Visual Language: Design Analysis

I chose the famous movie poster from the Steven Spielberg movie Jaws. I knew that I wanted to analyze a movie poster and Jaws was one that immediately sprung to my mind. Although it is visually simple, it is intensely memorable.  I decided to figure out why this movie poster is such a staple in classic American film.







There are three main elements in the poster: the title, the woman, and the shark. They are all approximately the same width and are all centered within the page. However, in terms of height, the shark takes almost 50% of the poster height, and all it's showing is its head. This loudly informs the audience that this shark is more monster than animal. 

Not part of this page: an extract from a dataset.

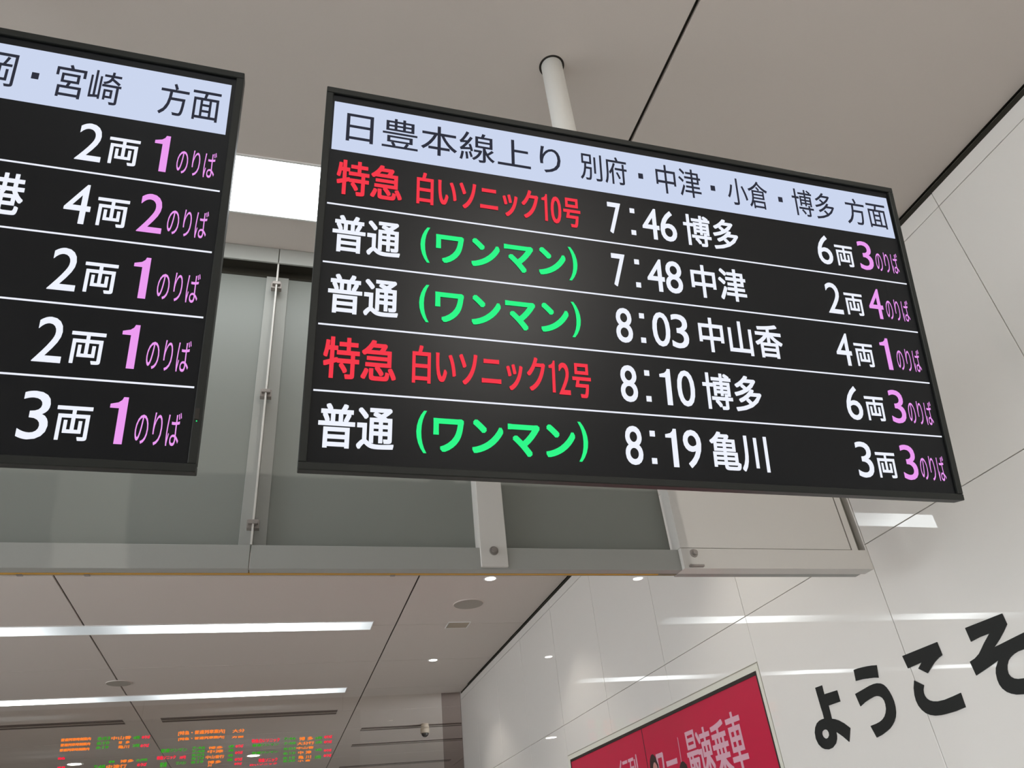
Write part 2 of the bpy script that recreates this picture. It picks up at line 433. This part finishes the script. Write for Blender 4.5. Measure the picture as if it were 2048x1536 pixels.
# ------------------------------------------------------------------ departure screens
C0 = Vector((.55920567, 1.0, .84809188 + EYE))
def tv_basis(t, yw, ro):
    return Matrix.Rotation(yw, 3, 'Z') @ Matrix.Rotation(t, 3, 'X') @ Matrix.Rotation(ro, 3, 'Y')
W_, H_ = 1.2650, .7245
hw_, hh_ = W_ / 2, H_ / 2
P_ = .1156            # row pitch
def screen(q, cu, cv, rows, header, dots, label, pole_x):
    B = tv_basis(*q)
    org = C0 + B.col[0] * cu + B.col[2] * cv
    root = empty('departure_screen', org, label, 'screen', 'hanging departure screens')
    mw = B.to_4x4(); mw.translation = org
    root.matrix_world = mw
    # local frame: x right, y away from the viewer, z up; screen plane y = 0
    b = .0125
    boxes('bezel', [(-hw_, hw_, -.005, .022, hh_ - b, hh_), (-hw_, hw_, -.005, .022, -hh_, -hh_ + b),
                    (-hw_, -hw_ + b, -.005, .022, -hh_ + b, hh_ - b), (hw_ - b, hw_, -.005, .022, -hh_ + b, hh_ - b)], M['bezel'], root, .0016)
    boxes('housing', [(-hw_ + .004, hw_ - .004, .006, .032, -hh_ + .004, hh_ - .004), (-.50, .50, .032, .062, -.27, .27)], M['bezelback'], root, .003)
    pan = boxes('screen_panel', [(-hw_ + b - .001, hw_ - b + .001, 0, .006, -hh_ + b - .001, hh_ - b + .001)], M['lcd'], root)
    e = -.0006
    U0, V0 = .08675, .0505       # centre of the frame in the measured panel coordinates
    X = lambda u: u - U0
    Z = lambda v: v - V0
    def flat(name, u0, u1, v0, v1, m_, lab=None, y=e):
        bm = bmesh.new(); box(bm, X(u0), X(u1), y, 0, Z(v0), Z(v1))
        o = link(name, finish(bm, name), m_, pan)
        if lab: o['label'] = lab
        return o
    def txt(s, u0, u1, v0, v1, m_, bx=0, by=0, y=e):
        return lettering('lettering', s, (X(u0), X(u1), Z(v0), Z(v1)), lambda a, c: (a, y - .0004, c), m_, pan, (bx, by))
    flat('header_band', -.5303, .7000, .2789, .3845, M['hdr'], 'glowing pale header band')
    for k in range(4):
        v = .1653 - k * .11555
        flat('row_line', -.5308, .7028, v - .0014, v + .0014, M['tw'])
    for s, u0, u1, v0, v1 in header: txt(s, u0, u1, v0, v1, M['tk'], .0003, .0002, y=-.001)
    for u in dots:
        bm = bmesh.new(); box(bm, X(u - .0052), X(u + .0052), -.0013, -.0007, Z(.3318 - .0062), Z(.3318 + .0062))
        link('dot', finish(bm, 'dot'), M['tk'], pan)
    for k, r in enumerate(rows):
        vb = .1862 - k * .1154; vt = vb + .0708
        for it in r:
            kind = it[0]
            if kind == 'kind':
                red = it[1] == '特急'
                txt(it[1], -.5178 - .0005 * k, -.4015, vb + .0008, vb + .0735, M['tr'] if red else M['tw'], .0013, .0013)
            elif kind == 'name':
                txt(it[1][:-3], -.3752, -.1415, vb + .004, vb + .072, M['tr'], .0013, .0008)
                txt(it[1][-3], -.1352, -.1235, vb + .0065, vb + .0665, M['tr'], .0008, .0004)
                txt(it[1][-2], -.1170, -.0955, vb + .004, vb + .0640, M['tr'], .0008, .0004)
                txt(it[1][-1], -.0915, -.0562, vb + .0005, vb + .0655, M['tr'], .0013, .0009)
            elif kind == 'one':
                txt('(', -.3660, -.3488, vb + .0005, vb + .0720, M['tg'], .0009, 0)
                txt('ワンマン', -.3382, -.0920, vb + .0035, vb + .0632, M['tg'], .0018, .0018)
                txt(')', -.0868, -.0688, vb + .0005, vb + .0715, M['tg'], .0009, 0)
            elif kind == 'time':
                a, c, d = it[1]
                txt(a, .0005 + (.001 if a == '7' else 0), .0340 - (.004 if a == '7' else 0), vb, vt, M['tw'], .0007, .0005)
                for cc in (.0090, .0590):
                    flat('colon_dot', .0500, .0600, vb + cc - .005, vb + cc + .0055, M['tw'])
                if c == '1': txt(c, .0798, .1022, vb, vt, M['tw'])
                else: txt(c, .0750, .1120, vb, vt, M['tw'], .0007, .0005)
                txt(d, .1142, .1504, vb, vt, M['tw'], .0007, .0005)
            elif kind == 'dest':
                txt(it[1], it[2], it[3], vb - .0012, vt + .0005, M['tw'], .0011, .0011)
            elif kind == 'far':
                a, c, d = it[1]
                txt(a, .4835, .5205, vb - .0002, vt + .0002, M['tw'], .0003, .0003)
                txt(c, .5285, .5740, vb + .0015, vb + .0520, M['tw'], .0008, .0008)
                if d == '1': txt(d, .5945, .6172, vb, vt, M['tp'])
                else: txt(d, .5888, .6248, vb, vt, M['tp'], .0004, .0003)
                txt('のりば', .6315, .6915, vb + .0010, vb + .0525, M['tp'])
            elif kind == 'edge':
                txt(it[1], it[2], it[3], vb, vt + .002, M['tw'], .0011, .0011)
    # pole behind the screen up through the ceiling
    pc = Vector((pole_x, 1.196, 0))
    bm = bmesh.new(); cyl(bm, (pc.x, pc.y), .0302, .0302, EYE + .80, CZ + .06, 40)
    o = link('pole', finish(bm, 'pole', 0, True), M['pole']); wparent(o, root, mw)
    for p in o.data.polygons:
        if abs(p.normal.z) > .9: p.use_smooth = False
    boxes('mounting_bracket', [(-.11, .11, .062, .085, -.10, .16)], M['bezelback'], root, .002)
    o = boxes('bracket_arm', [(pc.x - .035, pc.x + .035, 1.09, 1.20, org.z - .05, org.z + .05)], M['bezelback'], None, .002); wparent(o, root, mw)
    bm = bmesh.new(); n = 48                    # dark clearance hole round the pole
    rr = [[bm.verts.new((pc.x + math.cos(2 * PI * i / n) * a, pc.y + math.sin(2 * PI * i / n) * a, z_)) for i in range(n)] for a, z_ in ((.0362, CZ - .0006), (.0300, CZ - .0006), (.0300, CZ + .002), (.0362, CZ + .002))]
    for k in range(4):
        for i in range(n):
            j = (i + 1) % n; bm.faces.new((rr[k][i], rr[k][j], rr[(k + 1) % 4][j], rr[(k + 1) % 4][i]))
    o = link('pole_collar', finish(bm, 'pole_collar'), M['black']); wparent(o, root, mw); o['label'] = 'black ring round the pole at the ceiling'
    return root, X, Z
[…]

Here to the right, you can easily see how imposing the image of the shark is when compared to the title and the woman. Another thing to note is that the woman is caught in between these two other elements. She is visually caught between two sets of jaws. She has nowhere to go, and we feel the peril that she herself has yet to even acknowledge.

Color palette

There are three main colors in the poster: red, white, and blue. The film takes place during the 4th of July, so the color scheme works in regard to subverting the general fun and carefree that we usually associate to this holiday. The red JAWS title invokes a sense of danger and the color of blood in the water.

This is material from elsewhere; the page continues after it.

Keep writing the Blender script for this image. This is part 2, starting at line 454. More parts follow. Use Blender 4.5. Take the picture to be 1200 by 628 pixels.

There are many shades of blue in this poster. It starts with a light shade of blue where the water meets the sky. It then gets darker and darker as the water gets deeper, representing the ominous and dangers that are waiting underneath the waters. As seen to the right, the white background only takes up about 25% of the poster. The rest of the poster is blue, which feeds into the unknown fears we have of the sea. 

Typography/Negative space

The closest font that I could find for the title is Franklin Gothic Bold. There is a font out there named Amity Jack, but that font was created in 2009 so it was likely inspired by the movie. The A, W, and S follow the Franklin Gothic Bold typography closely, however the J seems to have been altered. The end is angled and cutoff,  creating a fishhook like image. I also noticed that the sharp triangles in the A and W created by the negative space look a bit like teeth, which enhances my previous point on how the woman is about to be eaten by two sets of jaws.

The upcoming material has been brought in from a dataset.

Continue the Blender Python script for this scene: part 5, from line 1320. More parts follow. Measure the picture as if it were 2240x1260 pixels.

The Jaws poster is one of the most memorable aspects of this great film. It's simplicity and color scheme invokes many feelings about the dangers of the unknown.  I no longer watch movie trailers since they give away too much of the plot of a film, so I am paying much more attention to movie posters these days. Although most are generically bland and uninspired, when I do see an interesting poster, it will lure me to the theater like no other.